Speaker: Professor Eric Sere, Université Paris-Dauphine

Beijing time: 16: 00--17: 00 pm, Nov. 12th  (Tuesday), 2024

Paris time: 9: 00--10: 00 am, Nov. 12th  (Tuesday), 2024

Zoom Meeting ID: 626 871 3564, Passcode: 2024

Abstract: This talk is based on joint works with J. Dolbeault, M.J. Esteban and M. Lewin. Consider an electron moving in the attractive Coulomb potential generated by a positive finite measure representing an external charge density. If the total charge is fixed, it is well known that the lowest eigenvalue of the corresponding Schrodinger operator is minimized when the measure is a delta.

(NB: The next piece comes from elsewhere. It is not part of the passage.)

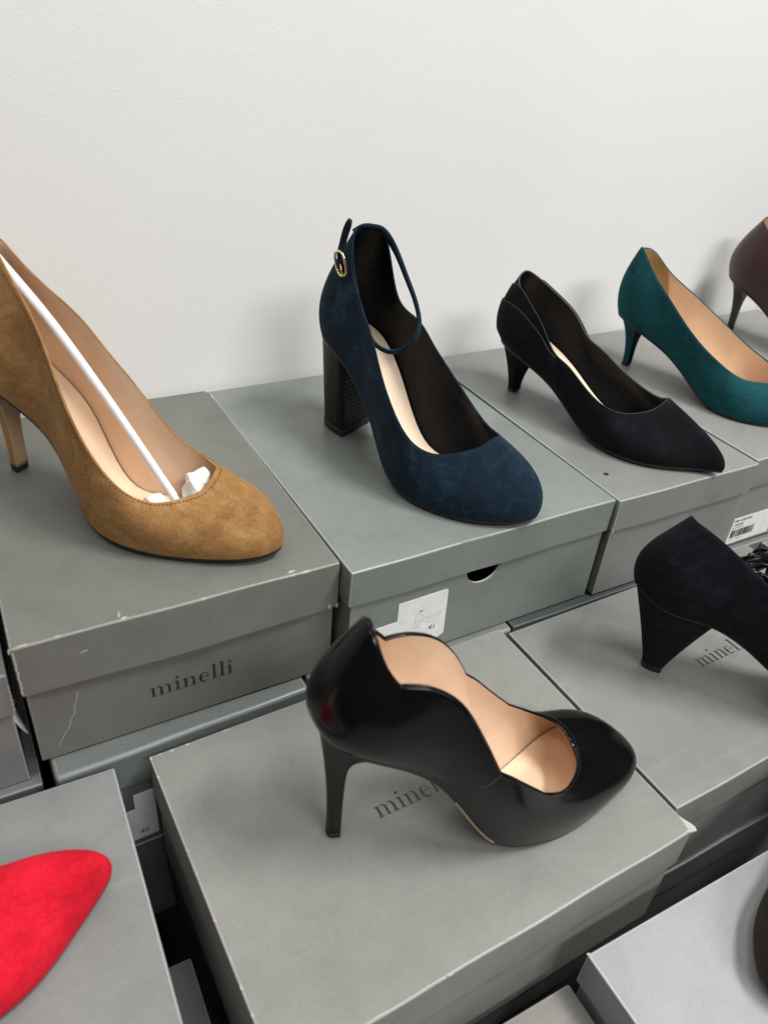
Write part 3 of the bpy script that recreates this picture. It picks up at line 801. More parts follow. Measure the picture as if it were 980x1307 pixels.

We investigate the conjecture that the same holds for the relativistic Dirac-Coulomb operator. First we state an abstract result on symmetric operators with gaps. Applied to Dirac-Coulomb operators, this result gives conditions ensuring the existence of a natural self-adjoint realisation and that its eigenvalues are given by min-max formulas Then we define a critical charge such that, if the total charge is fixed below it, then there exists a measure minimising the first eigenvalue of the Dirac-Coulomb operator. We find that this optimal measure concentrates on a compact set of Lebesgue measure zero. The last property is proved using a new unique continuation principle for Dirac operators.

报告人简介：Eric Sere现为法国巴黎九大数学教授，主要从事数学物理、偏微分方程、变分理论等领域的理论研究，特别是在量子多体系统分析领域做出过具有国际影响力的系列研究成果，在Bullet. AMS、CPAM、Duke Math. J.、JEMS等国际顶尖数学期刊上发表论文60余篇，曾担任国际数学杂志AIH. Poincare-Analyse Non Lineaire主编。